Canadiens Prospect Michael Hage Set to Turn Pro After Michigan's Frozen Four Exit
Denver's Kent Anderson ended Michigan's season in double overtime, and now Canadiens 21st-overall pick Michael Hage faces an immediate fork: sign his ELC or take an ATO with Laval.

Kent Anderson's goal at 12:35 of the second overtime closed the door on Michael Hage's college career and opened another, far more consequential one. Denver's defenseman scored from the slot to lift the Pioneers past Michigan 4-3 in the Frozen Four semifinal at T-Mobile Arena in Las Vegas, ending the Wolverines' season and triggering what figures to be one of the most closely watched contract signings of the spring. The Canadiens' 21st-overall pick from the 2024 NHL Draft is now free to turn pro, and the path he chooses will shape his development well into the 2026-27 season.
The loss stung on multiple levels for Michigan. The Wolverines outshot Denver 52-26 overall, including 21-8 across the two overtime periods, but couldn't solve goaltender Johnny Hicks, who finished with 49 saves. Michigan's 31-8-1 record had made them the No. 1 seed with legitimate championship expectations; the program hasn't appeared in a title game since 2011 or won a national championship since 1998.
Hage's numbers made him the most valuable player walking out of that arena with his season over. The 19-year-old center from Mississauga, Ontario finished his sophomore year with 13 goals, 38 assists, and 51 points in 38 games, a +14 rating that tied him for fourth in NCAA scoring. That total represents a sharp jump from his freshman year's 34 points in 33 games, a season in which he earned Big Ten Freshman of the Year honors and an All-Big Ten Freshman Team selection. Before Michigan, he posted 75 points in 54 USHL games with the Chicago Steel, placing fourth in league scoring and earning an All-USHL First Team nod. The Hockey News currently ranks him ninth among all NHL-affiliated prospects.
Now the decision tree begins. Two distinct paths are on the table. The first: Hage signs his entry-level contract with the Canadiens immediately, potentially suiting up for Montreal's final regular-season game on April 14 against the Philadelphia Flyers before joining the club for the Stanley Cup Playoffs. That date carries an additional layer: April 14 is Hage's 20th birthday. Montreal has already clinched a postseason berth for the second consecutive year, making the playoff path real and immediate. The second option: Hage accepts an amateur tryout with the AHL's Laval Rocket to accumulate pro-pace experience during Laval's own playoff run, then signs his ELC at the start of next season.
Canadiens GM Kent Hughes addressed the situation directly before Michigan faced Denver, saying he was "ready for anything" while acknowledging ongoing conversations with Hage and his agent, though he stopped short of committing to a firm timeline. Head coach Martin St. Louis is also weighing the call. If Hage signs the ELC now, Montreal Gazette columnist Stu Cowan has projected him on the second line alongside Ivan Demidov and Oliver Kapanen.

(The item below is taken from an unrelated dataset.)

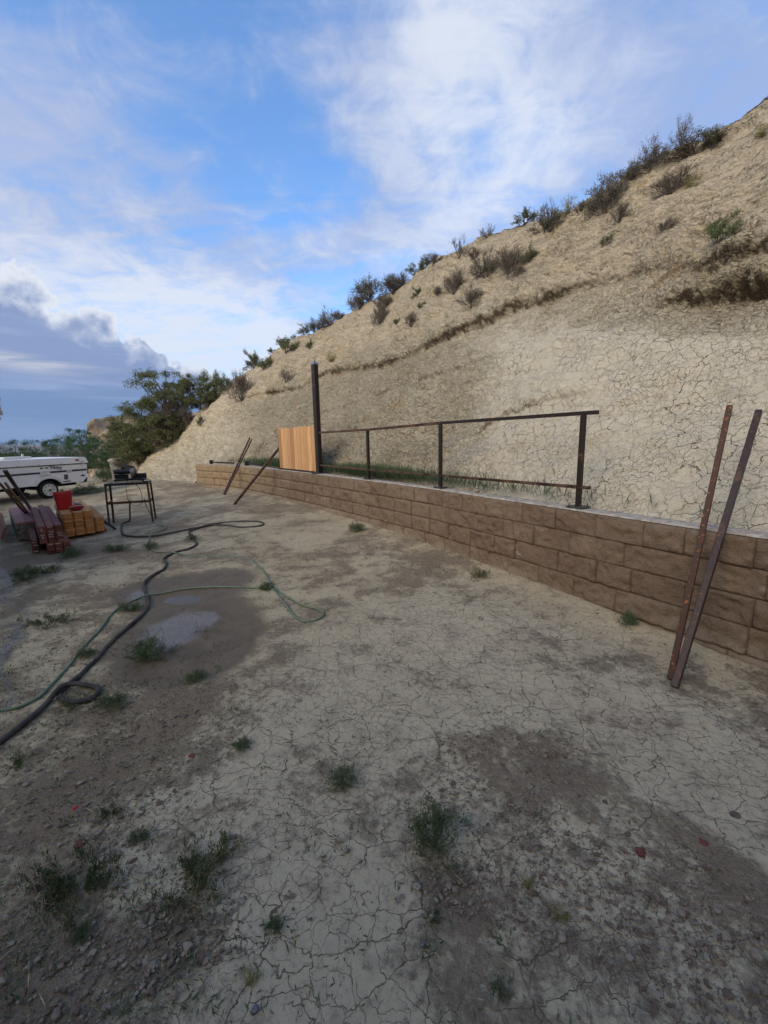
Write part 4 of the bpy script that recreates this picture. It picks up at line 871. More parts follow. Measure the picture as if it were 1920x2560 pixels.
# bearers under the pickets
for k, yy in enumerate((.25, 1.4)):
    mb = MB(); a = PA + pey * yy - pex * .03; b = a + pex * (plen + .06); a.z = b.z = .027; mb.bar(a, b, .09, .052); v0 = Vector(a); mb.v = [tuple(Vector(v) - v0) for v in mb.v]; o = mb.build('lumber_bearer', REDW); o.location = v0
    tag(o, ['dark timber bearer lying under the front of the cedar picket stacks', 'dark timber bearer lying under the back of the cedar picket stacks'][k], 'timber', 'timber bearers')

# ------------------------------------------------------------------ red bucket, pouch, slanting bar
def make_bucket():
    c = Vector(atz(163, 1272, zt + .012)); c = c + pey * .10; c.z = zt + .004
    root = empty('bucket', c, 'red square plastic bucket with ribbed rim standing on the cedar pickets', 'bucket'); ax = pex
    def ring(h, a, rr=.25, n=40):
        o_ = []
        for k in range(n):
            g = 2 * math.pi * k / n; cs, sn = math.cos(g), math.sin(g); p_ = 5.0; q = (abs(cs) ** p_ + abs(sn) ** p_) ** (-1 / p_); v = pex * (cs * q * a) + pey * (sn * q * a); o_.append(c + v + Vector((0, 0, h)))
        return o_
    Hb = .30
    def shell(prof, n=40):
        mb = MB(); vs = []
        for h, a in prof: vs += ring(h, a)
        m_ = len(prof); fs = [(i * n + j, i * n + (j + 1) % n, (i + 1) * n + (j + 1) % n, (i + 1) * n + j) for i in range(m_ - 1) for j in range(n)] + [tuple(range(n))[::-1], tuple((m_ - 1) * n + j for j in range(n))]
        mb.add(vs, fs); return mb
    wpart(shell([(0, .108), (.006, .112), (Hb * .70, .133), (Hb * .705, .141), (Hb * .75, .142), (Hb * .755, .136), (Hb * .86, .139), (Hb * .865, .147), (Hb, .15), (Hb, .142), (Hb * .5, .125), (.01, .105)]), 'pail', REDPL, root)
    mb = MB(); q = [c + pex * (.150 * math.cos(a)) + pey * (-.02 - .150 * abs(math.sin(a)) * .99) + Vector((0, 0, Hb * .92 - .06 * math.sin(a))) for a in np.linspace(.05, math.pi - .05, 24)]; mb.tube(q, .003, 6); wpart(mb, 'handle', REDPL, root)
make_bucket()
def make_pouch():
    c = Vector(atz(186, 1277, zt)); c.z = zt; c = c + pex * .03; root = empty('pouch', c, 'small red cloth bag with a white stripe slumped beside the bucket', 'bag'); mb = MB(); vs = []; n = 24; m_ = 12
    for i in range(m_):
        f = i / (m_ - 1); h = .11 * f; r_ = .085 * (math.sin(math.pi * (.12 + .80 * f)) ** .6)
        for j in range(n):
            a = 2 * math.pi * j / n; q = 1 + .12 * math.sin(3 * a + 4 * f) + .06 * math.sin(7 * a + 9 * f); vs.append(c + pex * (r_ * q * math.cos(a) * 1.15 + .02 * f) + pey * (r_ * q * math.sin(a)) + Vector((0, 0, .002 + h)))
    fs = [(i * n + j, i * n + (j + 1) % n, (i + 1) * n + (j + 1) % n, (i + 1) * n + j) for i in range(m_ - 1) for j in range(n)] + [tuple(range(n))[::-1], tuple((m_ - 1) * n + j for j in range(n))]
    mb.add(vs, fs); wpart(mb, 'bag_body', simple('red_cloth', (.30, .012, .02), .8), root, True)
    mb = MB(); q = [c + pex * (math.cos(a) * .104) - pey * (abs(math.sin(a)) * .093) + Vector((0, 0, .06 + .035 * math.sin(a))) for a in np.linspace(.1, math.pi - .3, 16)]; mb.tube(q, .006, 6); wpart(mb, 'stripe', RAGW, root)
    mb = MB(); r2 = random.Random(3)
    for _ in range(9):
        a = c + Vector((r2.uniform(-.04, .07), r2.uniform(-.03, .04), .105)); mb.tube([a, a + Vector((r2.uniform(-.03, .03), r2.uniform(-.03, .03), .03)), a + Vector((r2.uniform(-.05, .05), r2.uniform(-.04, .04), .02))], .006, 5)
    wpart(mb, 'tool_tips', ALU, root)
make_pouch()
def slant_bar():
    a = Vector(gat(289, 1325)); a.z += .02; b = Vector(atz(196, 1259, zt + .02)); d = (b - a); mb = MB(); mb.bar(Vector((0, 0, 0)), d, .04, .03, bev=.003); o = mb.build('steel_bar', BROWNST); o.location = a
    tag(o, 'dark steel bar slanting off the picket stacks to the ground by the bench', 'steel bar')
slant_bar()

# ------------------------------------------------------------------ dark red lumber
LA = Vector(gat(120, 1388)); LB = Vector(gat(167, 1376)); lex = LB - LA; lex.z = 0; lw = lex.length; lex.normalize(); bw_ = .089; gap = .014
Ub = Vector(atz(105, 1362, .16)); zU = zat(93, 1318, Ub); Uf = Vector(atz(93, 1318, zU)); Ur = Vector(atz(74.5, 1262, zU)); ley = Ur - Uf; ley.z = 0; LL = min(ley.length, 2.6); ley.normalize(); lex = Vector((ley.y, -ley.x, 0)); lw = 3 * (bw_ + .007); ang_l = math.atan2(-ley.x, ley.y)
GL = 'dark red stained lumber in the stack'
cn = ['left', 'middle', 'right']
def red_board(loc, th, wd, L, m, label, tagrot, rz=0.):
    root = empty('lumber_board', loc, label, 'board', GL, ang_l + rz)
    mb = MB(); mb.box((0, L / 2, th / 2), (wd, L, th), None, .004); mb.build('plank', m, root)
    if rnd.random() < .5: return
    mb = MB(); mb.box((rnd.uniform(-.012, .012), -.0015, th / 2), (.056, .003, .017), Matrix.Rotation(tagrot, 3, 'Y')); mb.build('end_label', TAG, root)
nb = {}
for lay in range(4):
    for c in range(3):
        p = LA + lex * ((c + .5) * (lw / 3)) + ley * (rnd.uniform(-.01, .03)) + Vector((0, 0, .012 + lay * .040))
        red_board(p, .038, bw_, LL, REDW2 if lay == 3 else REDW, ('orange brown board on top of the protruding lower lumber tier, %s column' if lay == 3 else 'dark red board in the protruding lower lumber tier, %s column') % cn[c], rnd.choice([0, .05, -.1, .12]), rnd.uniform(-.02, .02))
nl = 7
for lay in range(nl):
    for c in range(3):
        zt_ = zU - .172; th = zt_ / nl
        p = Uf + lex * ((c + .5) * (lw / 3)) + ley * (rnd.uniform(-.015, .02) + (.0)); p.z = .172 + lay * th
        top_b = lay == nl - 1
        lab = {0: 'weathered grey red board on top of the left lumber column', 1: 'long dark red board on top of the middle lumber column', 2: 'warped dark board on top of the right lumber column beside the pickets'}[c] if top_b else 'dark red board in the upper lumber tier, %s column' % cn[c]
        red_board(p - ley * (.0) , th - .002, bw_, LL + (.3 if (c == 1 and top_b) else 0), GREYR if False else REDW, lab, rnd.choice([0, .1, -.15, .2, 1.3, 1.5]), rnd.uniform(-.012, .012) if not top_b else [.002, -.004, .003][c])
for lay in range(5):
    p = Uf - lex * .055 + ley * (.25 + rnd.uniform(-.02, .02)); p.z = .01 + lay * .045
    red_board(p, .038, .08, LL - .3, REDW, 'dark board in the low column left of the red lumber', 0.)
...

A complication is layered into both scenarios: Hage was managing a lower-body injury throughout the Frozen Four, missing Michigan's first tournament game entirely and returning only as the 13th forward. His physical status will factor heavily into whatever deployment Montreal settles on, and it affects which option carries less developmental risk.
A scout who evaluated Hage before the World Junior Championship described his game this way: "He plays a lot like Robert Thomas. He doesn't have a glaring flaw. Hage is so dynamic, loves attacking the puck, is great in transition, and he loves scoring big goals." His offensive decision-making, deceptive curl-and-release shot, and improved skating are the pieces of his game most ready for the pro level right now. His defensive structure is the piece that will face its sharpest test, where the compressed time and space of professional hockey demand a consistency that college rarely forces.
If Hage goes the ATO route with Laval, the Rocket's playoff schedule provides structured minutes against pro competition without burning a year off his ELC clock. If he signs directly and joins Montreal, he gets immediate postseason exposure but enters a rotation still managing an injury. The organizational comfort with late-season integrations is well-established: Cole Caufield signed in a comparable window in 2021 and became one of the team's top contributors as the Canadiens made a surprise run to the Stanley Cup Final. More recently, Ivan Demidov joined for a late taste of regular-season play before last year's playoffs.
The Canadiens have been planning for this fork since they called Hage's name at Sphere in Las Vegas, where he became the 34th first-round selection in Michigan program history. What happens in the next 48 hours will define whether his 2026-27 season begins as an NHLer who already has playoff games on his résumé, or as a player who spent his first pro summer building on an AHL postseason run in Laval.